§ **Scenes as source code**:
........
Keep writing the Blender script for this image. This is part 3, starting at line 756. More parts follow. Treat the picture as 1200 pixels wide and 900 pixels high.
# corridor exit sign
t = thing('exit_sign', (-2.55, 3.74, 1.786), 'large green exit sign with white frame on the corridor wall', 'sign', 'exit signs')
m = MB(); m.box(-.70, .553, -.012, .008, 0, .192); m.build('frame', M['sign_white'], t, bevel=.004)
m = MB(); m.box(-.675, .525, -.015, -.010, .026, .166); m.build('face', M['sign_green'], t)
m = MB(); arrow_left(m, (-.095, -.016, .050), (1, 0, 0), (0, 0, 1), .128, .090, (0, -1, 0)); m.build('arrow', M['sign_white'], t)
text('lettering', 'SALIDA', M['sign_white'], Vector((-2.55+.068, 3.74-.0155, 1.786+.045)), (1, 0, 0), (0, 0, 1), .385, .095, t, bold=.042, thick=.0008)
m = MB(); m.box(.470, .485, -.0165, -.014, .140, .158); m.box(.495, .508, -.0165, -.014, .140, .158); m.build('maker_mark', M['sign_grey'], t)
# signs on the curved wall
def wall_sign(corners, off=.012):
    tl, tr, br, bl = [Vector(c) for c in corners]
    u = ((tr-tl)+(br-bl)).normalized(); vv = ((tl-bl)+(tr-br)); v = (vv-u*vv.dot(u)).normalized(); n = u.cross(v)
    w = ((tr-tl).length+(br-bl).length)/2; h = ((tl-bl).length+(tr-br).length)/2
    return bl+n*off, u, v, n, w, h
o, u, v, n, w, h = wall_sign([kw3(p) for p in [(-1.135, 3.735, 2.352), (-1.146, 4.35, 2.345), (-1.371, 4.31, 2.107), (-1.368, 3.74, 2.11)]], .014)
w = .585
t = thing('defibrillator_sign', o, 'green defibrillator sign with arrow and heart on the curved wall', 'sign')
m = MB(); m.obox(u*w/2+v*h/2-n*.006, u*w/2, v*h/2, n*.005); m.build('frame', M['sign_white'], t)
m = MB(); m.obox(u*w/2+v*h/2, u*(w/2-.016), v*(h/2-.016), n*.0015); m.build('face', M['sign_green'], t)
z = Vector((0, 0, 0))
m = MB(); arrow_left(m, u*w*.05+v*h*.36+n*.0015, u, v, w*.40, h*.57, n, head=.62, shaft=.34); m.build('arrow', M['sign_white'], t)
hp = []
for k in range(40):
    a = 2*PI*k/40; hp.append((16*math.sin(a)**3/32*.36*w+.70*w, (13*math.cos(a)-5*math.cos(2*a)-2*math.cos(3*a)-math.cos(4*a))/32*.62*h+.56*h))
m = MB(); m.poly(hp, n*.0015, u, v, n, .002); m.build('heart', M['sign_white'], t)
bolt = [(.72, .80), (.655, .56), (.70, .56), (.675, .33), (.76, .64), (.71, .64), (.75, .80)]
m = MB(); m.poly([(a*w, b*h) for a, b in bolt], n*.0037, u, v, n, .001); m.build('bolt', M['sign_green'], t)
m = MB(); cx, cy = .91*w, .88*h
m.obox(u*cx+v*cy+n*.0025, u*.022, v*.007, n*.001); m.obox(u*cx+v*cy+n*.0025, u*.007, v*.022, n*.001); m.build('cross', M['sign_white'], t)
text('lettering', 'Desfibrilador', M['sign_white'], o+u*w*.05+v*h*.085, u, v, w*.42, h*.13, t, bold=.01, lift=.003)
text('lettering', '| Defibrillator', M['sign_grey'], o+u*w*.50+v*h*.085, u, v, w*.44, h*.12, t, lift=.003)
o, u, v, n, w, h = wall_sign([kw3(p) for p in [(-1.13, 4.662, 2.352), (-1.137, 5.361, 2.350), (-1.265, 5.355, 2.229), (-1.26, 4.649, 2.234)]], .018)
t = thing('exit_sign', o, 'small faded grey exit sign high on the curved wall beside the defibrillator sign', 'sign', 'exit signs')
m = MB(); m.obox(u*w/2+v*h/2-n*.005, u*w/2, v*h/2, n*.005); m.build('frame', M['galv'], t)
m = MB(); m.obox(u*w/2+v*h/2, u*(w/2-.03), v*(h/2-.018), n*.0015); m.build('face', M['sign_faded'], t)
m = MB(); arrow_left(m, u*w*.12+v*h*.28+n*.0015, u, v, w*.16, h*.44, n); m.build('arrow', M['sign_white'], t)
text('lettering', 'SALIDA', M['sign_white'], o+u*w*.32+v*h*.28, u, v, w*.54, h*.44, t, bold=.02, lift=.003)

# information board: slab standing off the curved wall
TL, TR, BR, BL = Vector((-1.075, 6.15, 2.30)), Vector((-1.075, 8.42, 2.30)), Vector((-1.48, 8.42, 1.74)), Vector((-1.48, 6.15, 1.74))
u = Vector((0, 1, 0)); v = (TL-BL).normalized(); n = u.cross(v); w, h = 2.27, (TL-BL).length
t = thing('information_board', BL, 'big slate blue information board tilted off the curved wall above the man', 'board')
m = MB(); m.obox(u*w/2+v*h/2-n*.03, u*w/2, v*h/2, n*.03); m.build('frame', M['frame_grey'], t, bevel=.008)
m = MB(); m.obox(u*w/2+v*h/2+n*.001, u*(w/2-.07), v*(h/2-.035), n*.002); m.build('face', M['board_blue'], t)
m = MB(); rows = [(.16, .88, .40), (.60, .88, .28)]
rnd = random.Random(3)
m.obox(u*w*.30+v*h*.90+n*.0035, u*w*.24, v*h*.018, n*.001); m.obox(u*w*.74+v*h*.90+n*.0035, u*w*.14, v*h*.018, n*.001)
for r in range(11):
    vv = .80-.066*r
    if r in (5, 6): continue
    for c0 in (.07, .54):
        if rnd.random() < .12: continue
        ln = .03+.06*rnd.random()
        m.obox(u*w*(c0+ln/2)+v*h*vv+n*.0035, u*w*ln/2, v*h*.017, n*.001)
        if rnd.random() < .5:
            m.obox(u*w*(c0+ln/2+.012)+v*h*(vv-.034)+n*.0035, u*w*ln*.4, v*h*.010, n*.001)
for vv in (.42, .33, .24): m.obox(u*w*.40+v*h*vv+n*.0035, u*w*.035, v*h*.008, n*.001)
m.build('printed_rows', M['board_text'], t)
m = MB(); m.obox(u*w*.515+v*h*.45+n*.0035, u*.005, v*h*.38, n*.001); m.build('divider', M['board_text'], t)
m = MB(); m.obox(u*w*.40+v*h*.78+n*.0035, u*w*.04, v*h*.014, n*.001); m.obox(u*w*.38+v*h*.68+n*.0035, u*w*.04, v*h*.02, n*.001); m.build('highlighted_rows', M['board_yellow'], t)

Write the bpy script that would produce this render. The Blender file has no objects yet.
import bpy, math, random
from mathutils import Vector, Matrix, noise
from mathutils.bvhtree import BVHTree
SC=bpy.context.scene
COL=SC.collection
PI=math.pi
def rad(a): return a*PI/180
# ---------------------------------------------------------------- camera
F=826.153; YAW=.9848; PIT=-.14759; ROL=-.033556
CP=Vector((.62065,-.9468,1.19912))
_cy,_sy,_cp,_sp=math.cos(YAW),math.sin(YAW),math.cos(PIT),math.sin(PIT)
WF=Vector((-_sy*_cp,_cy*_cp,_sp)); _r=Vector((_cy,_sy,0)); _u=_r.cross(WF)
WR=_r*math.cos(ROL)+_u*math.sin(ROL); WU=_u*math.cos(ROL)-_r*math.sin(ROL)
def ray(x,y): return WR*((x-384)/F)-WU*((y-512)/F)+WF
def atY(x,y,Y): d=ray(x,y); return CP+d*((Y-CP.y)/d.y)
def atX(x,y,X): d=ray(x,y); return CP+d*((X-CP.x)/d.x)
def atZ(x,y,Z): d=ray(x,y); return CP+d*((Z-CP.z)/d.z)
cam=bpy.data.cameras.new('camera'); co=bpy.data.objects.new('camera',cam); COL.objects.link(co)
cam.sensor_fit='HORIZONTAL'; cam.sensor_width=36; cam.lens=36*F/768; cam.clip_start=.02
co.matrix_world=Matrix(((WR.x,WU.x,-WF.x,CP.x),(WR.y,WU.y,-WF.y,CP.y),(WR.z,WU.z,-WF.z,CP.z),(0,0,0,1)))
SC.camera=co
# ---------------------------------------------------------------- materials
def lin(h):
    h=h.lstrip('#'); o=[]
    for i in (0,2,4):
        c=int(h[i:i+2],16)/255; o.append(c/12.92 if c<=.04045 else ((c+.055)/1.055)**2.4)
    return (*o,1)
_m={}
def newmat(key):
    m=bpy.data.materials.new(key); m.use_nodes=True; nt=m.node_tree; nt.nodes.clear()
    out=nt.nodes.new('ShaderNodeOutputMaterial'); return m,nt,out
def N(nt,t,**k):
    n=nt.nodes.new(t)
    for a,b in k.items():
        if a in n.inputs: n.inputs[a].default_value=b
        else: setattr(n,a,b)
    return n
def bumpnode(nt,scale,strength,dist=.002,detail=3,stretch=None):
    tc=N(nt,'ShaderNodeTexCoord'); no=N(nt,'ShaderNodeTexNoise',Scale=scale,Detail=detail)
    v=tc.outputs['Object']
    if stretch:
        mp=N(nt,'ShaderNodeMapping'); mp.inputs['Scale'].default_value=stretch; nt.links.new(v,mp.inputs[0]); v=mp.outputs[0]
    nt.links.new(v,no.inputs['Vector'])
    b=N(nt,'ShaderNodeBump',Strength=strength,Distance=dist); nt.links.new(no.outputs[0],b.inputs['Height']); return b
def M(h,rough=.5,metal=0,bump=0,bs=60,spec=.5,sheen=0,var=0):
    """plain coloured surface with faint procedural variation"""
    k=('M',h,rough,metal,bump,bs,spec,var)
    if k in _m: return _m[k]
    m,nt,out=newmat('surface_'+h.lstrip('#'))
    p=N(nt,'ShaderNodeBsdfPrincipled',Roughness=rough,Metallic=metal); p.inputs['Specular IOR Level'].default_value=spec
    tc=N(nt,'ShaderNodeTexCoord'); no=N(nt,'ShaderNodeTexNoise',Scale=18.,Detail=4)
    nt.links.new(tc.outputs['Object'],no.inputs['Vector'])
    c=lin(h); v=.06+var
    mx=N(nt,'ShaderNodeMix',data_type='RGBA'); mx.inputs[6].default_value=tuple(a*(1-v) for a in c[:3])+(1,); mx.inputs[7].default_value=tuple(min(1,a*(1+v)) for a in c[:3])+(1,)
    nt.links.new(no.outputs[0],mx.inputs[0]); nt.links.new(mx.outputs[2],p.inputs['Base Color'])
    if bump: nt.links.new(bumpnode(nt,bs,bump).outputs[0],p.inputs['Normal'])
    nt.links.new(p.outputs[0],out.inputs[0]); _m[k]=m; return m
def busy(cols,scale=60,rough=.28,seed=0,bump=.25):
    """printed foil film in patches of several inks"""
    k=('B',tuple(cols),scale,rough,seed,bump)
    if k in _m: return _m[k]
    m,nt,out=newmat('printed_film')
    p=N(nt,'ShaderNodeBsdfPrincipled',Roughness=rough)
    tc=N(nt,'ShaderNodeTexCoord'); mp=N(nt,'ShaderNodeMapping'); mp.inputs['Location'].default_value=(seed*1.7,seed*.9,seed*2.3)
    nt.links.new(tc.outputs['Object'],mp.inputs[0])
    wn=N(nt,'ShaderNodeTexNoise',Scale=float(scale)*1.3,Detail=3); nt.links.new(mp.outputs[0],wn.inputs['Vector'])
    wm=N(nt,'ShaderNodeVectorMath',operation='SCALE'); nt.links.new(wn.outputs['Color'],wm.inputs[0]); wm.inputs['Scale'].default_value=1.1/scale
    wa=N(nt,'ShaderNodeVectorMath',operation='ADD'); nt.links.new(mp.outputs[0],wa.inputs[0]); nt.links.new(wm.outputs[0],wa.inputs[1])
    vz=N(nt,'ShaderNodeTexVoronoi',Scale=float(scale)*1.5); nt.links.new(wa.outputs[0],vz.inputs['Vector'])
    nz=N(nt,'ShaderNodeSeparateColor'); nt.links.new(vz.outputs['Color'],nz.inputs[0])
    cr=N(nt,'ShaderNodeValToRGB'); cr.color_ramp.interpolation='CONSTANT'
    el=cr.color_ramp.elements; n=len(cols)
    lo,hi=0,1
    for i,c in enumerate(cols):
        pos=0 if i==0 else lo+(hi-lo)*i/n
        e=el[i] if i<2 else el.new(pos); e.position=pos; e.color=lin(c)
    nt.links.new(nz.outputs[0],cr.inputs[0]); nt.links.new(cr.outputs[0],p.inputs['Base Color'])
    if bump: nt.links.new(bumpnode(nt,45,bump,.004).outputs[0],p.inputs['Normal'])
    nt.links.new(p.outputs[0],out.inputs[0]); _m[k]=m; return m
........
§ **Task to complete**: Each line in the material either holds the string "this" or does not. State how many do, and nothing else.

§ **Reply**: 2